Il poursuit en soulignant que plusieurs conseillers ont de très bons logiciels, mais qu’ils ne s’en servent pas. « Avoir les outils les plus sophistiqués entre les mains ne sert alors à rien », dit-il. M. Brisson donne d’ailleurs l’exemple d’un conseiller membre de la Table ronde des millionnaires (MDRT) qui utilise Outlook comme seul outil technologique. « Il l’utilise toutefois à profusion. Si un client est un gros fan de hockey, il l’indique dans sa fiche pour pouvoir lui en parler. Toutes les dates d’anniversaire de ses clients y sont aussi indiquées », dit-il.

C’est pourquoi le soutien offert au conseiller est primordial. M. Renaud le compare à celui d’une équipe de football américain. « Notre ligne défensive est notre structure. Tout doit être parfait. Vient ensuite la ligne offensive, où nos adjointes vont faire les contacts pour les conseillers et aller chercher l’analyse de besoins financiers. Tous sont là pour une raison, protéger le quart-arrière, qui, dans ce cas-ci, est le conseiller. Le directeur d’agence du conseiller agit quant à lui comme entraineur-chef », dit-il.

Les deux hommes visent à ce que le botté d’envoi d’Agence d’intervention LeadER se fasse le 27 novembre prochain, dans le cadre du Congrès de l’assurance et de l’investissement. Ce sera toutefois un lancement à petite échelle. L’entreprise compte quatre adjointes seniors, provenant de Service Bureau, qui pourront servir un nombre donné de conseillers. Ceux qui voudront adhérer à Lead-ER devront au préalable s’inscrire sur le site Web de l’entreprise.

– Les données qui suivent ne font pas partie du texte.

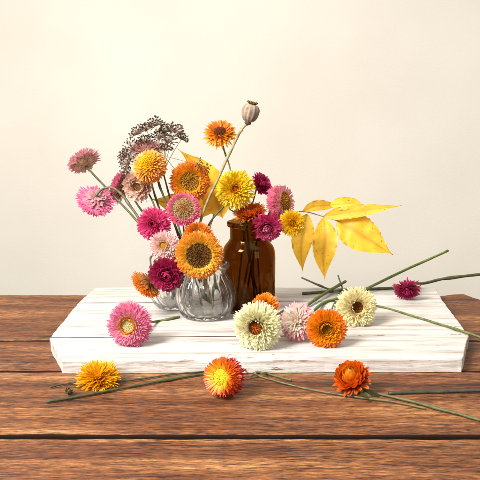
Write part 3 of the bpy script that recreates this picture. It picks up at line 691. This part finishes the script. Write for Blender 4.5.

« Une soixantaine de conseillers nous ont démontré de l’intérêt jusqu’à maintenant, mais on ne pourra pas tous les accepter d’emblée. Il faut prendre le temps de bien former notre personnel, mais aussi de finaliser nos ententes avec les agents généraux. Le nombre de conseillers qui vont adhérer n’est pas important. Ce qu’on veut, c’est le résultat et la manière », dit M. Brisson.